Procedural law is the body of rules, which defines the way a court handles civil lawsuits, as well as criminal or administrative proceedings. The main purpose of procedural law is to ensure the fair and consistent application of the judicial process and to serve justice in all court cases. Procedural law deals with the way the court works, rather than testing the validity of claims and defenses, which is, on the other hand, the subject of substantive law.

Civil procedure standardizes the aspects of a court case in order to provide every person with fair and equal opportunity to be heard and support their case. Involved parties are expected to be familiar with these rules because otherwise, they can jeopardize their chances of winning the case.

In Canada, the purpose of civil procedure is defined by the province of Ontario in the following manner: securing the most expeditious, just, and least expensive determination in all civil proceedings on its merits. Because of the confederative nature of the Canadian state, each province has established its own specific set of rules to be followed. Most of them have based the civil procedure on mixed English and American rules, further adapted to the needs of each province.

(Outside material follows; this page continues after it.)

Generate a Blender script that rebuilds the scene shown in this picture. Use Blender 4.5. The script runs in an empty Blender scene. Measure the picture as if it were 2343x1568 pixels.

There is, however, the option for courts to control their processes by the right of their inherent jurisdiction, provided that this action does not get in conflict with the standing rules or statutes. Therefore, a court may not dispense or alter compliance with a process, which has been contemplated by the civil procedure. Exceptions laware possible only if they are in the interest of justice.

In terms of procedures for amendments, civil procedure is usually developed by a committee of local jurisdiction judges, which recommends procedural changes. Any amendment must first be ratified by the attorney general of the respective jurisdiction before it can become effective.

New Rules of Civil Procedure came into effect in Ontario as of 2010, following major revisions that were meant to make the justice system more accessible and affordable for the Canadian citizens and residents. Changes were made primarily in the areas of Discovery, Mediation, and Summary Judgment. The reform is also intended to enforce a degree of restraint on the discovery process for the sake of efficiency, as well as imposing a degree of limitation on unjustified inquiry.

The concept of a Discovery Plan was also introduced, which covers the collection, identification, review, and production of information, including such that is on an electronic medium. Proportionality is also taken into consideration, as the costs and delay of obtaining documents should be justified by the gravity of the lawsuit. As a whole, it may be considered that the new rules are better adapted to contemporary technological realities and provide more detailed regulation regarding different sorts of electronic evidence.

Further amendments impose certain time limits on specific elements of the proceedings, such as the time allowed for oral examinations, taking into account the intricacy of issues in question, involved amounts of money, financial positions, and naturally - the interest of justice.